Jon Del Arroz's avatar
Jon Del Arroz
May 15, 2026
∙ Paid

Every great Star Trek antagonist since 1993 has made the same accusation against the United Federation of Planets. The Federation forces other cultures to live the Federation way. The Federation cannot tolerate any people, planet, or political system that refuses its values. The Federation is an assimilating empire that calls itself a paradise.

The accusation is correct. The writers know it is correct. The showrunners have said on the record that they constructed Deep Space Nine to prove it. A generation of fandom has spent thirty years pretending not to hear them.

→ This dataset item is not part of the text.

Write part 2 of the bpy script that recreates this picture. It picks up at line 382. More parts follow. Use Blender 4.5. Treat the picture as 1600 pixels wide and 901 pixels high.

The pattern starts with Captain Kirk and never stops.

Kirk’s Manifest Destiny

The Original Series is a weekly demonstration of a Federation starship captain landing on a foreign world and rebuilding it in the American image. “The Return of the Archons” ends with Kirk arguing the planetary computer into suicide and leaving Federation sociologists to remake the society “in a human form.” “A Taste of Armageddon” ends with Kirk destroying two civilizations’ computer war and threatening General Order 24, the order that authorizes destruction of a planet’s surface, if the locals refuse to negotiate his way. “The Apple” ends with Kirk killing the machine-god that fed and sheltered the natives of Gamma Trianguli VI, then walking away. “A Piece of the Action” ends with the Federation collecting forty percent tribute from Sigma Iotia II. “Patterns of Force” ends with a Starfleet historian’s homemade Nazi regime dismantled by other Starfleet officers, after the homemade Nazi regime had been built to “improve efficiency.”

Then there is “The Omega Glory.” Kirk lectures the natives of a parallel Earth with the Preamble to the United States Constitution, holding the document over his head like Moses with the tablets.

“Among my people, we carry many such words as this from many lands, many worlds. Many are equally good and are as well respected, but wherever we have gone, no words have said this thing of importance in quite this way. Look at these three words written larger than the rest, with a special pride never written before, or since, tall words proudly saying, ‘We the People.’”

In the same episode, Kirk says this:

“A starship captain’s most solemn oath is that he will give his life, even his entire crew, rather than violate the Prime Directive.”

He violates it twenty minutes later. Spock asks him to his face whether intervening on the side of the Yangs constitutes a violation. Kirk’s reply: “We merely showed them the meaning of what they were fighting for.” Liberty, freedom, the American Constitution.

The novelist Michael Chabon caught the joke in 2006. “All they needed was a Captain Kirk to come and add a little interpretive water to the freeze-dried document, and the American way of life would flourish again.”

The Prime Directive in The Original Series is a fig leaf. It exists to be invoked when the captain wants to refuse aid and discarded when the captain wants to act. Every episode listed above is a Prime Directive violation. Starfleet promotes Kirk to admiral.